X-ray photoelectron spectroscopy and Auger electron spectroscopy investigation on the oxidation resistance of plasma-treated copper leadframes

Abstract

X-ray photoelectron spectroscopy (XPS) and Auger electron spectroscopy (AES) have been employed in the investigation of the surface chemistry and oxidation-resistant property of the C-, N-, and Cu-containing films, formed by the plasma treatment of pristine copper. The copper oxidation process has been elucidated using realistic microelectronic packaging-assembly conditions, results of which are in agreement with established models.

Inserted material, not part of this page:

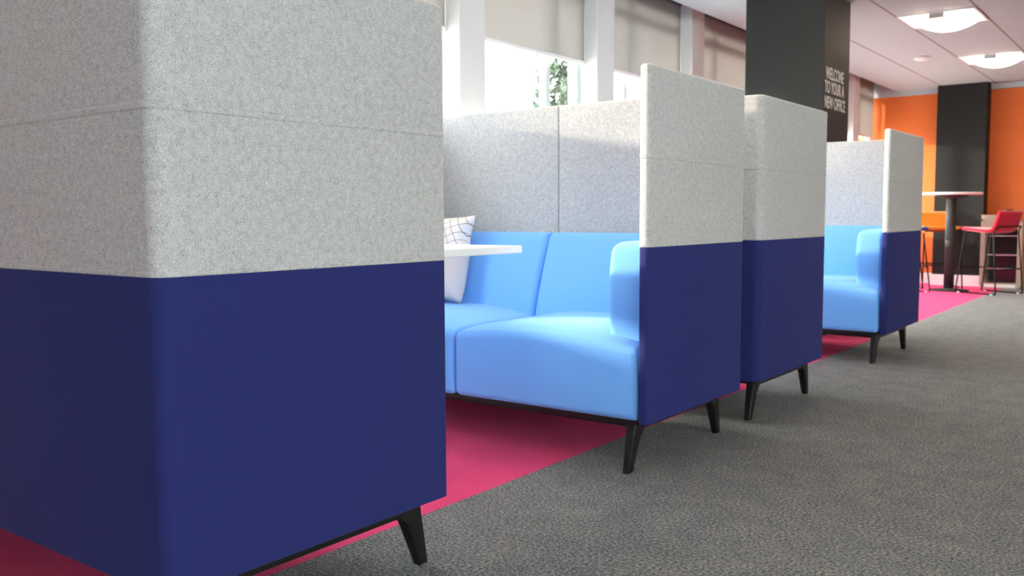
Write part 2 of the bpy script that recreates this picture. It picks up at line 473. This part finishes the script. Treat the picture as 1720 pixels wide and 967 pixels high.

From the chemical shift in binding energy and change in full-width-half-maxima of the XPS core-level peaks, the heated copper has been observed to first form the monovalent cuprous oxide (Cu2O) followed by nucleation and growth of the divalent cupric oxide (CuO) above the Cu2O. The copper hydroxide [Cu(OH)2] has been observed to form on the Cu2O, CuO, and copper metal surfaces. This knowledge of copper oxidation has been used as a yardstick for the study of film decomposition and subsequent oxidation of exposed copper. Variation of the plasma treatment time produced two films of varied thickness [CuCxNy(A):15 nm and CuCxNy(B):75 nm], with the longer time producing the thicker films. AES results also suggest that the two films have the analogous film stoichiometry of 1:1:0.16 (Cu:C:N). Further XPS and AES analyses reveal the thickness dependence of the oxidation-resistant property, with the thicker film having the better oxidation resistance. A difference in film thickness of ∼5 times delayed the film decomposition temperature by 50 °C. AES depth profiles on the heated (250, 300, and 350 °C) films show the gradual decay of the film thickness with heating temperatures. Oxide growth predominates with the complete decomposition of the films. Present results suggest neither the presence of entrapped N2 gas in the copper oxide structure nor an oxide structure with the C and N decorations at the copper oxide grain boundaries. One possible film decomposition mechanism may be through the breaking of the Cu–N bonds under suitable heating conditions, thereby allowing the formation of the Cu–O bonds as the oxidation proceeds.